En effet, pour contrer la fuite des cerveaux, le gouvernement guinéen expérimente un système de formation post universitaire et doctorale. Il vise à maintenir les scientifiques et les postulants à la recherche les deux tiers du temps en Guinée et le reste auprès de l’institution partenaire à l’étranger. Selon El Hadj Ousmane Souaré, ministre guinéen de l’Education nationale et de la Recherche scientifique, « cette stratégie a l’avantage de faciliter l’insertion du candidat dans son environnement, ensuite elle limite son séjour à l’étranger, ce qui réduit les velléités de rester en dehors de son pays».
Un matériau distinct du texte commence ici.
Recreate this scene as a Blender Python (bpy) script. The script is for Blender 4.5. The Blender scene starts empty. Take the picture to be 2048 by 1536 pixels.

Une autre initiative est celle de l’Algérie, qui se base sur la délocalisation d’un certain nombre d’activités pour arrêter l’exode des compétences vers le Nord. L’Algérie expérimente déjà cette proposition qui a permis de mobiliser 16 000 chercheurs de corps et de rang magistral. Ainsi, plus de 5 000 thèses avec plus de quinze brevets ont été déposés, selon le professeur Souad Bendjaballah, ministre déléguée chargée de la Recherche scientifique en Algérie, lors d’une communication sur le sujet faite à la Conférence d’Addis Abeba. Le partage des expériences guinéenne et algérienne est le témoignage de la prise de conscience de ces deux Etats, et chaque gouvernement africain devrait s’en inspirer. Hélas, certains pays n’y voient peut-être pas encore les enjeux ! C’est le cas du Bénin, absent à la conférence d’Adis Abeba.
Une équation difficile

La question de la fuite des cerveaux est une équation difficile à résoudre. Au moment où certains pays africains prennent conscience de la menace que représente l’exode des intellectuels africains et mettent en place des stratégies et politiques pour réduire le phénomène, « les Etats Unis qui ont besoin d’ingénieurs offrent gratuitement des visas et autres conditions alléchantes pour leur faciliter le départ », remarque le Professeur Sospeter Muhongo, directeur du Bureau Régional pour l'Afrique du Conseil International pour la Science (ICSU). Il en est de même pour certains pays d’Europe. La France, depuis l’arrivée au pouvoir du président Nicolas Sarkozy, a peaufiné sa politique de « l’immigration ciblée » qui apparait aux yeux des intellectuels, cadres et chercheurs africains comme une aubaine pour aller travailler en France. Les cerveaux africains sont
donc dans le dilemme.

En attendant de trouver une solution à la fuite des cerveaux, celle trouvée est transitoire. Il s’agit de la « Circulation des compétences», une idée pour laquelle milite la Conférence des Nations unies pour le commerce et le développement. Selon le Professeur Muhongo , la « Circulation des compétences» consiste à employer dans les grands projets en Afrique les cadres africains de la diaspora qui ne souhaitent pas rentrer dans leur pays.

Mais qu’il s’appelle fuite de cerveaux ou circulation de cerveaux, la présence des intellectuels africains est plus que nécessaire pour guérir le continent africain malade de l’absence de ses intellectuels. «Il faut donc mettre en place des programmes de compensations, financiers ou techniques», comme le soutient Habib Ouane. « Sinon, les vagues d’émigration n’en sont qu’à leurs prémices » conclut-il.